_AIM_. Reproduce the records below in full and word for word, excluding pictures.

_WORKING DATA_.

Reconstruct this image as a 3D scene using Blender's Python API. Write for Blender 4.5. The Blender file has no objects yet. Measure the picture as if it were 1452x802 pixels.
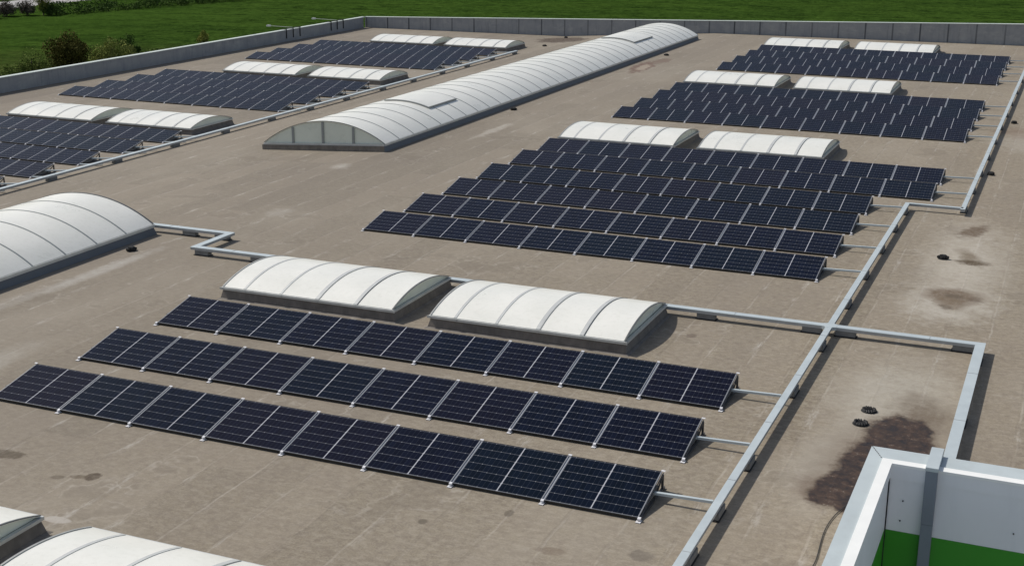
import bpy, bmesh, math, random
from mathutils import Vector, Matrix
random.seed(7)
R = math.radians
SC = bpy.context.scene
COL = SC.collection

# ------------------------------------------------------------------ camera
YAW, PIT, ROL = -0.3982, 0.2835, 0.0055
cp, sp, cy, sy = math.cos(PIT), math.sin(PIT), math.cos(YAW), math.sin(YAW)
fw = Vector((sy*cp, cy*cp, -sp)); rt = Vector((cy, -sy, 0)); up = rt.cross(fw)
r2 = rt*math.cos(ROL) + up*math.sin(ROL); u2 = -rt*math.sin(ROL) + up*math.cos(ROL)
cam = bpy.data.cameras.new('camera'); cam.sensor_width = 36; cam.lens = 1908.3/1452*36
cam.clip_start = 0.1; cam.clip_end = 3000
co = bpy.data.objects.new('camera', cam); COL.objects.link(co)
co.matrix_world = Matrix(((r2.x, u2.x, -fw.x, 0), (r2.y, u2.y, -fw.y, 0), (r2.z, u2.z, -fw.z, 10.45), (0, 0, 0, 1)))
SC.camera = co

# ------------------------------------------------------------------ light
SUN_D = Vector((1.0, -0.13, -1.06)).normalized()       # the way the light travels
w = bpy.data.worlds.new('World'); SC.world = w; w.use_nodes = True
wn = w.node_tree.nodes; wl = w.node_tree.links
sky = wn.new('ShaderNodeTexSky'); sky.sky_type = 'NISHITA'; sky.sun_disc = False
el = math.asin(-SUN_D.z); az = math.atan2(-SUN_D.y, -SUN_D.x)
sky.sun_elevation = el; sky.sun_rotation = (math.pi/2 - az) % (2*math.pi)
sky.air_density = 1.0; sky.dust_density = 1.5; sky.ozone_density = 1.0
bg = wn['Background']; bg.inputs['Strength'].default_value = 0.096
hs = wn.new('ShaderNodeHueSaturation'); hs.inputs['Saturation'].default_value = .74   # thin bright cloud veil
wl.new(sky.outputs[0], hs.inputs['Color']); wl.new(hs.outputs[0], bg.inputs['Color'])
sl = bpy.data.lights.new('sun', 'SUN'); sl.energy = 3.4; sl.angle = R(1.1); sl.color = (1, .945, .86)
so = bpy.data.objects.new('sun', sl); COL.objects.link(so); so.location = (-30, 0, 60)
so.rotation_euler = SUN_D.to_track_quat('-Z', 'Y').to_euler()
SC.view_settings.view_transform = 'Standard'; SC.view_settings.look = 'None'
SC.view_settings.gamma = 1; SC.view_settings.exposure = 0.0
SC.view_settings.use_curve_mapping = False

# ------------------------------------------------------------------ node helpers
class NT:
    def __init__(s, name, rough=.6, metal=0., spec=.5):
        s.m = bpy.data.materials.new(name); s.m.use_nodes = True
        s.t = s.m.node_tree; s.b = s.t.nodes['Principled BSDF']
        s.b.inputs['Roughness'].default_value = rough; s.b.inputs['Metallic'].default_value = metal
        s.b.inputs['Specular IOR Level'].default_value = spec
        s._c = None
    def n(s, k, **kw):
        x = s.t.nodes.new(k)
        for a, v in kw.items(): setattr(x, a, v)
        return x
    def put(s, sock, v):
        if isinstance(v, bpy.types.NodeSocket): s.t.links.new(v, sock)
        elif isinstance(v, (tuple, list)) and len(v) == 3 and sock.type == 'RGBA': sock.default_value = (*v, 1)
        else: sock.default_value = v
    def m2(s, op, a, b=0., c=None, clamp=False):
        x = s.n('ShaderNodeMath', operation=op, use_clamp=clamp); s.put(x.inputs[0], a); s.put(x.inputs[1], b)
        if c is not None: s.put(x.inputs[2], c)
        return x.outputs[0]
    def obj(s):
        if s._c is None:
            s._c = s.n('ShaderNodeTexCoord').outputs['Object']
        return s._c
    def geo(s): return s.n('ShaderNodeNewGeometry').outputs['Position']
    def mapv(s, v, sc=(1, 1, 1), rot=0, loc=(0, 0, 0)):
        x = s.n('ShaderNodeMapping'); s.put(x.inputs['Vector'], v); x.inputs['Scale'].default_value = sc
        x.inputs['Rotation'].default_value = (0, 0, rot); x.inputs['Location'].default_value = loc
        return x.outputs[0]
    def noise(s, v, scale, detail=4, rough=.6):
        x = s.n('ShaderNodeTexNoise'); s.put(x.inputs['Vector'], v); x.inputs['Scale'].default_value = scale
        x.inputs['Detail'].default_value = detail; x.inputs['Roughness'].default_value = rough
        return x.outputs[0]
    def ramp(s, v, lo, hi, a=0., b=1.):
        x = s.n('ShaderNodeMapRange', clamp=True); s.put(x.inputs[0], v)
        x.inputs[1].default_value = lo; x.inputs[2].default_value = hi
        x.inputs[3].default_value = a; x.inputs[4].default_value = b
        return x.outputs[0]
    def mix(s, f, a, b):
        x = s.n('ShaderNodeMix', data_type='RGBA'); s.put(x.inputs[0], f); s.put(x.inputs[6], a); s.put(x.inputs[7], b)
        return x.outputs[2]
    def bump(s, h, strength=.3, dist=.02):
        x = s.n('ShaderNodeBump'); x.inputs['Strength'].default_value = strength; x.inputs['Distance'].default_value = dist
        s.put(x.inputs['Height'], h); s.t.links.new(x.outputs[0], s.b.inputs['Normal'])
    def col(s, v): s.put(s.b.inputs['Base Color'], v)

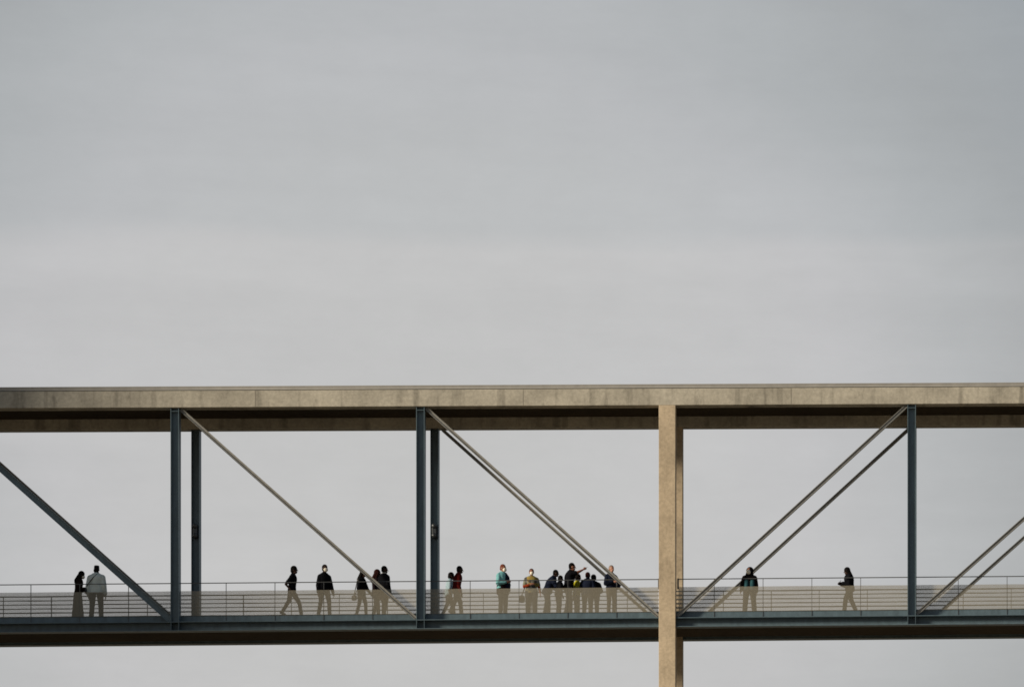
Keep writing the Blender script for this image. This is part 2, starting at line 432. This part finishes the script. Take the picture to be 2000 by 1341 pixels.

_RESULT_.
Reconstruct this image as a 3D scene using Blender's Python API. Write for Blender 4.5. The Blender file has no objects yet. Measure the picture as if it were 1452x802 pixels.
import bpy, bmesh, math, random
from mathutils import Vector, Matrix
random.seed(7)
R = math.radians
SC = bpy.context.scene
COL = SC.collection

# ------------------------------------------------------------------ camera
YAW, PIT, ROL = -0.3982, 0.2835, 0.0055
cp, sp, cy, sy = math.cos(PIT), math.sin(PIT), math.cos(YAW), math.sin(YAW)
fw = Vector((sy*cp, cy*cp, -sp)); rt = Vector((cy, -sy, 0)); up = rt.cross(fw)
r2 = rt*math.cos(ROL) + up*math.sin(ROL); u2 = -rt*math.sin(ROL) + up*math.cos(ROL)
cam = bpy.data.cameras.new('camera'); cam.sensor_width = 36; cam.lens = 1908.3/1452*36
cam.clip_start = 0.1; cam.clip_end = 3000
co = bpy.data.objects.new('camera', cam); COL.objects.link(co)
co.matrix_world = Matrix(((r2.x, u2.x, -fw.x, 0), (r2.y, u2.y, -fw.y, 0), (r2.z, u2.z, -fw.z, 10.45), (0, 0, 0, 1)))
SC.camera = co

# ------------------------------------------------------------------ light
SUN_D = Vector((1.0, -0.13, -1.06)).normalized()       # the way the light travels
w = bpy.data.worlds.new('World'); SC.world = w; w.use_nodes = True
wn = w.node_tree.nodes; wl = w.node_tree.links
sky = wn.new('ShaderNodeTexSky'); sky.sky_type = 'NISHITA'; sky.sun_disc = False
el = math.asin(-SUN_D.z); az = math.atan2(-SUN_D.y, -SUN_D.x)
sky.sun_elevation = el; sky.sun_rotation = (math.pi/2 - az) % (2*math.pi)
sky.air_density = 1.0; sky.dust_density = 1.5; sky.ozone_density = 1.0
bg = wn['Background']; bg.inputs['Strength'].default_value = 0.096
hs = wn.new('ShaderNodeHueSaturation'); hs.inputs['Saturation'].default_value = .74   # thin bright cloud veil
wl.new(sky.outputs[0], hs.inputs['Color']); wl.new(hs.outputs[0], bg.inputs['Color'])
sl = bpy.data.lights.new('sun', 'SUN'); sl.energy = 3.4; sl.angle = R(1.1); sl.color = (1, .945, .86)
so = bpy.data.objects.new('sun', sl); COL.objects.link(so); so.location = (-30, 0, 60)
so.rotation_euler = SUN_D.to_track_quat('-Z', 'Y').to_euler()
SC.view_settings.view_transform = 'Standard'; SC.view_settings.look = 'None'
SC.view_settings.gamma = 1; SC.view_settings.exposure = 0.0
SC.view_settings.use_curve_mapping = False

# ------------------------------------------------------------------ node helpers
class NT:
    def __init__(s, name, rough=.6, metal=0., spec=.5):
        s.m = bpy.data.materials.new(name); s.m.use_nodes = True
        s.t = s.m.node_tree; s.b = s.t.nodes['Principled BSDF']
        s.b.inputs['Roughness'].default_value = rough; s.b.inputs['Metallic'].default_value = metal
        s.b.inputs['Specular IOR Level'].default_value = spec
        s._c = None
    def n(s, k, **kw):
        x = s.t.nodes.new(k)
        for a, v in kw.items(): setattr(x, a, v)
        return x
    def put(s, sock, v):
        if isinstance(v, bpy.types.NodeSocket): s.t.links.new(v, sock)
        elif isinstance(v, (tuple, list)) and len(v) == 3 and sock.type == 'RGBA': sock.default_value = (*v, 1)
        else: sock.default_value = v
    def m2(s, op, a, b=0., c=None, clamp=False):
        x = s.n('ShaderNodeMath', operation=op, use_clamp=clamp); s.put(x.inputs[0], a); s.put(x.inputs[1], b)
        if c is not None: s.put(x.inputs[2], c)
        return x.outputs[0]
    def obj(s):
        if s._c is None:
            s._c = s.n('ShaderNodeTexCoord').outputs['Object']
        return s._c
    def geo(s): return s.n('ShaderNodeNewGeometry').outputs['Position']
    def mapv(s, v, sc=(1, 1, 1), rot=0, loc=(0, 0, 0)):
        x = s.n('ShaderNodeMapping'); s.put(x.inputs['Vector'], v); x.inputs['Scale'].default_value = sc
        x.inputs['Rotation'].default_value = (0, 0, rot); x.inputs['Location'].default_value = loc
        return x.outputs[0]
    def noise(s, v, scale, detail=4, rough=.6):
        x = s.n('ShaderNodeTexNoise'); s.put(x.inputs['Vector'], v); x.inputs['Scale'].default_value = scale
        x.inputs['Detail'].default_value = detail; x.inputs['Roughness'].default_value = rough
        return x.outputs[0]
    def ramp(s, v, lo, hi, a=0., b=1.):
        x = s.n('ShaderNodeMapRange', clamp=True); s.put(x.inputs[0], v)
        x.inputs[1].default_value = lo; x.inputs[2].default_value = hi
        x.inputs[3].default_value = a; x.inputs[4].default_value = b
        return x.outputs[0]
    def mix(s, f, a, b):
        x = s.n('ShaderNodeMix', data_type='RGBA'); s.put(x.inputs[0], f); s.put(x.inputs[6], a); s.put(x.inputs[7], b)
        return x.outputs[2]
    def bump(s, h, strength=.3, dist=.02):
        x = s.n('ShaderNodeBump'); x.inputs['Strength'].default_value = strength; x.inputs['Distance'].default_value = dist
        s.put(x.inputs['Height'], h); s.t.links.new(x.outputs[0], s.b.inputs['Normal'])
    def col(s, v): s.put(s.b.inputs['Base Color'], v)

Keep writing the Blender script for this image. This is part 2, starting at line 432. This part finishes the script. Take the picture to be 2000 by 1341 pixels.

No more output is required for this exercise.